Jessie-Jamz Ozaeta is a Montreal-based intermedia artist whose work reflects on ego and narcissism in the digital age by use of 3D imagery and music. He is especially interested in the organic existence and transcendence of the human condition and psyche in cyberspace and, more importantly, on our interaction with this media, which can lead to the unveiling of our own vulnerabilities, dishonesties, hypocrisies, and the facade.

 

Under the moniker Lil Lonely, his ongoing audiovisual project Little Lonely™ is intended to reveal the artist's shortcomings and aspirations in the digital realm with use of unconventional narrative structures, pop music, dark humour and satire.

Narcissus as Narcosis

The Dichotomy of Cyberspace and the Facade

 

 

The on-going interactive audiovisual project Narcissus as Narcosis is an exercise of self-reflection of my own practice as a cyberartist, but more importantly, as a user and consumer of digital technology and my personal relationship with its virtual elements. A strong focus and concern has risen during the beginning of my artistic process with 3D softwares; can the humanization of technology exist, and ultimately, what does that process of attempting to achieve it say about us?

I have always seen digital space as both an extension of social contact and communication as well as an immersive playground for our own egos. Like avatars and created characters in video game platforms, digital space can reveal a lot about our aspirations, goals, and world views. The input of our own human qualities in order to simulate an outcome of our curiosities based on our own ego and narcissism is fascinatingly close to the idea of a God complex. Similarly, the creation of these avatars, or in other words facades, contain an inherent aspect of domestication, where our interactivity with them is characteristic to a form of cultivation and taming. The projection of our virtual counterparts, be it on social media or video games, also houses a selfishly romantic element, in which the lack of direct human contact, a habit that human evolution has granted us among millions of years of natural selection, enables a certain numbness from reality, leading to what theorist Marshall McLuhan stated as a narcosis of our own repeated image, resulting to us becoming servomechanisms of them.
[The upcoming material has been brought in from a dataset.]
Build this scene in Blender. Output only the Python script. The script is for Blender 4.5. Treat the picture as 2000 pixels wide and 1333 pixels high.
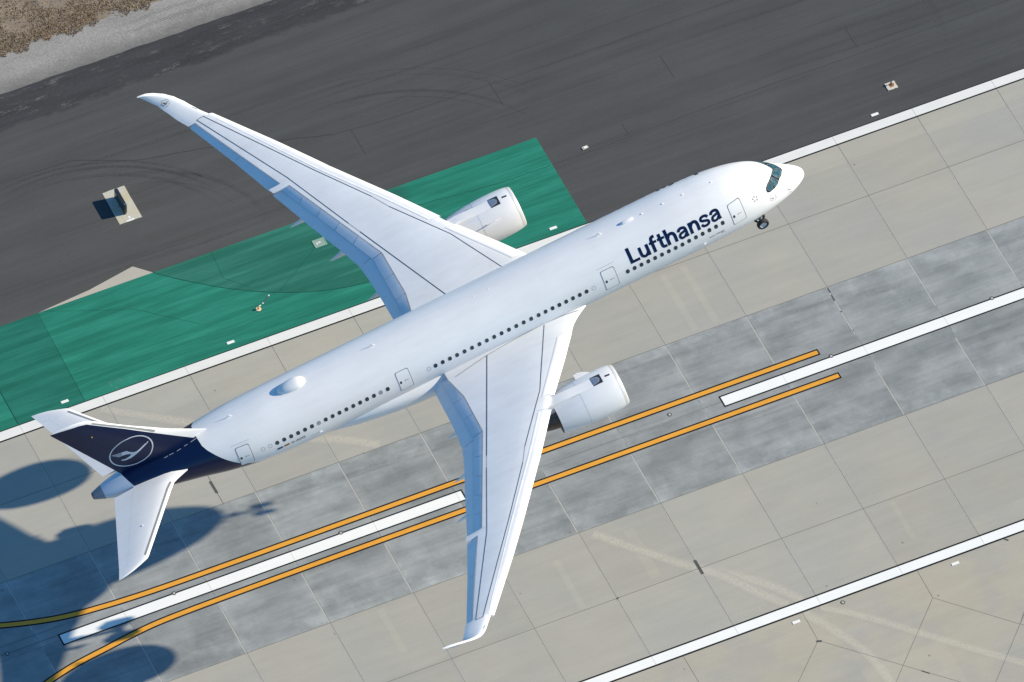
import bpy, bmesh, math, random
from mathutils import Vector, Matrix
from mathutils.geometry import delaunay_2d_cdt
R = math.radians
random.seed(7)
scn = bpy.context.scene
for o in list(bpy.data.objects): bpy.data.objects.remove(o)

# ------------------------------------------------------------------ camera
cd = bpy.data.cameras.new('camera'); cam = bpy.data.objects.new('camera', cd)
scn.collection.objects.link(cam); scn.camera = cam
CR = [[0.906819288798893, 0.3238729218433843, -0.2697871530649651], [-0.42136806076963135, 0.7136614318267419, -0.5595858451446433], [0.011301983255608217, 0.6211229276235369, 0.783631657065267]]
cam.matrix_world = Matrix.Translation((-315.38798348, -584.56693611, 837.42527007)) @ Matrix(CR).to_4x4()
cd.sensor_fit = 'HORIZONTAL'; cd.sensor_width = 36.0; cd.lens = 24444.22 / 2000 * 36.0
cd.clip_start = 50; cd.clip_end = 30000
# ------------------------------------------------------------------ sky and sun
SUN_AZ, SUN_EL = R(-9.03), R(29.6)
w = bpy.data.worlds.new("World"); scn.world = w; w.use_nodes = True
nt = w.node_tree; nt.nodes.clear()
sky = nt.nodes.new('ShaderNodeTexSky'); sky.sky_type = 'NISHITA'; sky.sun_disc = False
sky.sun_elevation = SUN_EL; sky.sun_rotation = R(90) - SUN_AZ
sky.air_density = 1.0; sky.dust_density = 0.3; sky.ozone_density = 2.0
bg = nt.nodes.new('ShaderNodeBackground'); bg.inputs['Strength'].default_value = 0.085
ow = nt.nodes.new('ShaderNodeOutputWorld')
tint = nt.nodes.new('ShaderNodeMix'); tint.data_type = 'RGBA'; tint.blend_type = 'MULTIPLY'; tint.inputs[0].default_value = 1
tint.inputs[7].default_value = (.46, .86, 1.10, 1)         # the photograph's daylight white balance leaves the open sky this blue
nt.links.new(sky.outputs[0], tint.inputs[6]); nt.links.new(tint.outputs[2], bg.inputs[0]); nt.links.new(bg.outputs[0], ow.inputs[0])
sd = bpy.data.lights.new('sun', 'SUN'); sun = bpy.data.objects.new('sun', sd); scn.collection.objects.link(sun)
sd.energy = 4.1; sd.angle = R(0.53); sd.color = (1.0, 0.875, 0.67)
sv = Vector((math.cos(SUN_EL) * math.cos(SUN_AZ), math.cos(SUN_EL) * math.sin(SUN_AZ), math.sin(SUN_EL)))
sun.rotation_euler = sv.to_track_quat('Z', 'Y').to_euler(); sun.location = (60, -10, 120)
scn.view_settings.view_transform = 'Standard'; scn.view_settings.look = 'None'
scn.view_settings.exposure = 0.85; scn.view_settings.gamma = 1.0
try: scn.view_settings.use_curve_mapping = False
except Exception: pass

# ------------------------------------------------------------------ object helpers
def tag(o, label=None, cat=None, group=None, kind=None):
    if label: o['label'] = label
    if cat: o['category'] = cat
    if group: o['group'] = group
    if kind: o['kind'] = kind
    return o
def empty(name, loc=(0, 0, 0)):
    o = bpy.data.objects.new(name, None); scn.collection.objects.link(o); o.location = loc
    o.empty_display_size = .5
    return o
def mesh(name, vs, fs, mats, parent=None, smooth=None, fm=None, attrs=None, fix=False):
    me = bpy.data.meshes.new(name); me.from_pydata([tuple(v) for v in vs], [], fs); me.update()
    if not isinstance(mats, (list, tuple)): mats = [mats]
    for m in mats: me.materials.append(m)
    if fm: me.polygons.foreach_set('material_index', fm)
    if attrs:
        for k, v in attrs.items():
            a = me.attributes.new(k, 'FLOAT', 'POINT'); a.data.foreach_set('value', v)
    if fix:
        bm = bmesh.new(); bm.from_mesh(me); bmesh.ops.recalc_face_normals(bm, faces=bm.faces); bm.to_mesh(me); bm.free()
    if smooth is not None:
        me.shade_smooth(); me.set_sharp_from_angle(angle=R(smooth))
    o = bpy.data.objects.new(name, me); scn.collection.objects.link(o)
    if parent: o.parent = parent
    return o
def join(parts):
    V, F = [], []
    for v, f in parts:
        n = len(V); V += list(v); F += [[i + n for i in q] for q in f]
    return V, F
def grid(rows, closed=False, cap=False):
    n = len(rows[0]); V = [p for r in rows for p in r]; F = []
    for i in range(len(rows) - 1):
        for j in range(n if closed else n - 1):
            k = (j + 1) % n
            F.append([i * n + j, i * n + k, (i + 1) * n + k, (i + 1) * n + j])
    if cap:
        F.append(list(range(n))[::-1]); F.append([(len(rows) - 1) * n + j for j in range(n)])
    return V, F
def box(c, s, rot=None):
    V = []
    for dx in (-.5, .5):
        for dy in (-.5, .5):
            for dz in (-.5, .5):
                p = Vector((dx * s[0], dy * s[1], dz * s[2]))
                if rot is not None: p = rot @ p
                V.append(p + Vector(c))
    return V, [[0, 1, 3, 2], [4, 6, 7, 5], [0, 4, 5, 1], [2, 3, 7, 6], [0, 2, 6, 4], [1, 5, 7, 3]]
def tube(a, b, ra, rb=None, n=14):
    a, b = Vector(a), Vector(b); rb = ra if rb is None else rb
    d = (b - a).normalized(); u = d.orthogonal().normalized(); v = d.cross(u)
    rows = [[p + (u * math.cos(t) + v * math.sin(t)) * r for t in [2 * math.pi * k / n for k in range(n)]] for p, r in ((a, ra), (b, rb))]
    return grid(rows, True, True)
def revolve(prof, origin, axis='x', n=48, closed_prof=False):
    rows = []
    for (t, r) in prof:
        row = []
        for k in range(n):
            a = 2 * math.pi * k / n; c, s = r * math.cos(a), r * math.sin(a)
            d = {'x': (t, c, s), 'y': (c, t, s), 'z': (c, s, t)}[axis]
            row.append(Vector(origin) + Vector(d))
        rows.append(row)
    if closed_prof: rows.append(rows[0])
    return grid(rows, True)
def lerp(x, xs, ys):
    if xs[0] > xs[-1]: xs, ys = xs[::-1], ys[::-1]
    if x <= xs[0]: return ys[0]
    for i in range(1, len(xs)):
        if x <= xs[i]:
            t = (x - xs[i - 1]) / (xs[i] - xs[i - 1]); return ys[i - 1] + t * (ys[i] - ys[i - 1])
    return ys[-1]
class Pchip:
    def __init__(s, xs, ys):
        if xs[0] > xs[-1]: xs, ys = xs[::-1], ys[::-1]
        s.x, s.y = xs, ys; h = [xs[i + 1] - xs[i] for i in range(len(xs) - 1)]
        d = [(ys[i + 1] - ys[i]) / h[i] for i in range(len(h))]; m = [d[0]] + [0] * (len(xs) - 2) + [d[-1]]
        for i in range(1, len(xs) - 1):
            if d[i - 1] * d[i] > 0:
                a, b = 2 * h[i] + h[i - 1], h[i] + 2 * h[i - 1]; m[i] = (a + b) / (a / d[i - 1] + b / d[i])
        s.h, s.m = h, m
    def __call__(s, x):
        import bisect
        i = min(max(bisect.bisect_right(s.x, x) - 1, 0), len(s.h) - 1); h = s.h[i]; t = (x - s.x[i]) / h
        t = min(max(t, 0), 1)
        return (2*t**3-3*t**2+1)*s.y[i]+(t**3-2*t**2+t)*h*s.m[i]+(-2*t**3+3*t**2)*s.y[i+1]+(t**3-t**2)*h*s.m[i+1]

# ------------------------------------------------------------------ materials
def new_mat(name):
    m = bpy.data.materials.new(name); m.use_nodes = True; n = m.node_tree
    return m, n, n.nodes['Principled BSDF']
def N(n, t, **k):
    x = n.nodes.new(t)
    for a, b in k.items():
        if a.startswith('i_'): x.inputs[int(a[2:]) if a[2:].isdigit() else a[2:]].default_value = b
        else: setattr(x, a, b)
    return x
def noise(n, vec, scale, detail=4, rough=.55, sc=(1, 1, 1), loc=(0, 0, 0)):
    mp = N(n, 'ShaderNodeMapping'); mp.inputs['Scale'].default_value = sc; mp.inputs['Location'].default_value = loc
    n.links.new(vec, mp.inputs[0]); t = N(n, 'ShaderNodeTexNoise'); t.inputs['Scale'].default_value = scale
    t.inputs['Detail'].default_value = detail; t.inputs['Roughness'].default_value = rough
    n.links.new(mp.outputs[0], t.inputs['Vector']); return t.outputs[0]
def rng(n, v, a, b, c=0., d=1.):
    m = N(n, 'ShaderNodeMapRange'); n.links.new(v, m.inputs[0])
    for i, x in zip((1, 2, 3, 4), (a, b, c, d)): m.inputs[i].default_value = x
    return m.outputs[0]
def mathn(n, op, a, b=None, clamp=False):
    m = N(n, 'ShaderNodeMath', operation=op); m.use_clamp = clamp
    for i, x in ((0, a), (1, b)):
        if x is None: continue
        if isinstance(x, (int, float)): m.inputs[i].default_value = x
        else: n.links.new(x, m.inputs[i])
    return m.outputs[0]
def mix(n, f, a, b, mode='MIX'):
    m = N(n, 'ShaderNodeMix', data_type='RGBA', blend_type=mode)
    if isinstance(f, (int, float)): m.inputs[0].default_value = f
    else: n.links.new(f, m.inputs[0])
    for i, x in ((6, a), (7, b)):
        if isinstance(x, (tuple, list)): m.inputs[i].default_value = (*x, 1) if len(x) == 3 else x
        else: n.links.new(x, m.inputs[i])
    return m.outputs[2]
def geo(n): return N(n, 'ShaderNodeNewGeometry').outputs['Position']
def objc(n): return N(n, 'ShaderNodeTexCoord').outputs['Object']
def simple(name, col, rough=.5, metal=0, var=.0, scale=3, spec=None, coat=0):
    m, n, b = new_mat(name); b.inputs['Roughness'].default_value = rough; b.inputs['Metallic'].default_value = metal
    if spec is not None: b.inputs['Specular IOR Level'].default_value = spec
    if coat: b.inputs['Coat Weight'].default_value = coat; b.inputs['Coat Roughness'].default_value = .06
    v = noise(n, objc(n), scale, 4); f = rng(n, v, .3, .7, 1 - var, 1 + var)
    c = mix(n, 1.0, col, (1, 1, 1), 'MULTIPLY')
    hs = N(n, 'ShaderNodeHueSaturation'); n.links.new(c, hs.inputs['Color']); n.links.new(f, hs.inputs['Value'])
    n.links.new(hs.outputs[0], b.inputs['Base Color']); return m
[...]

The language of 3D media has also allowed me to experiment and process ways of bringing in a dialogue between organic existence and virtual space. Methods and techniques used commonly in 3D art involve the use of textures to render a feature of photorealism to an object or character. This notion of appropriating from the real world to the digital, and vice versa, is an intriguing process that touches on my driving question about the humanization of virtual projections.

 

 

 

Narcissus as Narcosis (Numbness)

 

Most of my work embodies my view of cyberspace as an alienated and lonely realm where fragments of our perpetual obsession to fabricate and simulate repeated images of ourselves in result generate uncanny, but distorted mirrors of our narcissism, which can be easily taken for granted. In this project, the use of bone, flesh, and organic 3D assets are meant to convey these ideas by also attempting to give my character life-like qualities and its own identity. I am pulling some inspiration from the Greek tragedy of Prometheus as well as its literary descendant Mary Shelley’s Frankenstein, in which the dichotomy between creator and creation reveal the pursuit of knowledge and truth, but ultimately, their impending doom via obsession.

 

 

Narcissus as Neurosis (Obsession)

 

The cycle of generating and simulating our extended image via digital space and social media phenomenons are a manifestation of neurosis in which one experiences psychological distress and unconscious conflict. This vicious circle, or in other words a feedback loop, of personality disorders and anxieties stemming from the obsession of an idealized self-image has the power to render someone in a state of neediness and codependency.

 

When creating a repeated image of myself via 3D space, I wish to present a version of me that both reflects and criticizes my narcissistic habits and tendencies stemming from my interaction with digital technology. 

Disembodiment, Violence and Mutilation

I use violent imagery as a depiction of the punishment to narcism. It serves, in my case, as a self-critique of my egotistical tendencies in cyberspace. Examples of which are portraying my body as ideal to beauty standards and having my digital counterpart partake in romantic and heroic scenarios.


As I am fascinated by the dichotomy of the organic and life in digital space, having an emotional reaction to the distortion, disfigurement, and mutilation of a digital body is an interesting dive into the human psyche and a representation of cyberspace having become an extension of ourselves. The pursuit of photorealism and the translation of complex human anatomy and movement as animation into the 3D world is also a concept I wish to decipher and comprehend with my practice. Are we experiencing a disembodiment from real life while we interact with cyberspace? Will cyberspace always carry an escapist connotation or will it eventually become entirely engrained into our physical and psychological life?